> The compiler has no way of knowing that the memory would be undefined
Yes it would. -fsanitize=address does a bunch of instrumentation - it allocates shadow memory to keep track of what main memory is defined, and it checks every read and write address against the shadow memory. It is a combination of compile-time instrumentation and run-time checking. And yes, it is expensive, so it should be used for debugging and not the final release.
https://clang.llvm.org/docs/AddressSanitizer.html , https://learn.microsoft.com/en-us/cpp/sanitizers/asan?view=m...
This codebase predates ASAN by the best part of a decade.
You both may be right. It could be that ASAN is not instrumenting scanf (or some other random standard lib function). Though since 2015, it certainly has been. https://github.com/google/sanitizers/issues/108
The simpler policy of "don't allow unintialized locals when declared" would also have caught it with the tools available when the game was made (though a bit ham-fisted).
I tried this with clang ASAN. Nothing happens. It won't catch this bug. ASAN detects the presence of incorrect behavior, not the absence of correct behavior.
There's no use-after-free, use-after-return, use-after-scope, or OOB access here. It's a case of "an allocated stack variable is dynamically read without being initialized only in a runtime case," which afaik no standard analyzer will catch.

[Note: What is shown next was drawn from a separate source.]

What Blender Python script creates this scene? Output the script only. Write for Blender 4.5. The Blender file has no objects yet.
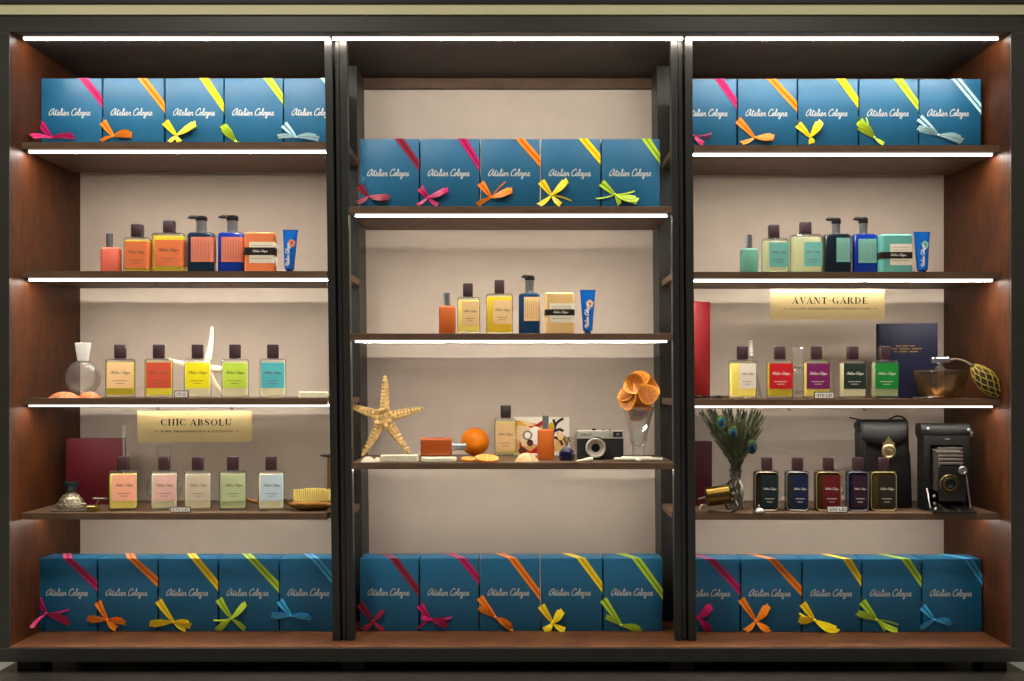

The best way to identify this would be to require all locals to be initialized as a matter of policy (very unlikely to fly in a games studio, especially back then, due to the perceived performance overhead) or to debug with a form of stack initialization enabled, like "-ftrivial-auto-var-init=pattern" which while it doesn't catch the issue statically, does make it appear pretty quickly in QA (I tested).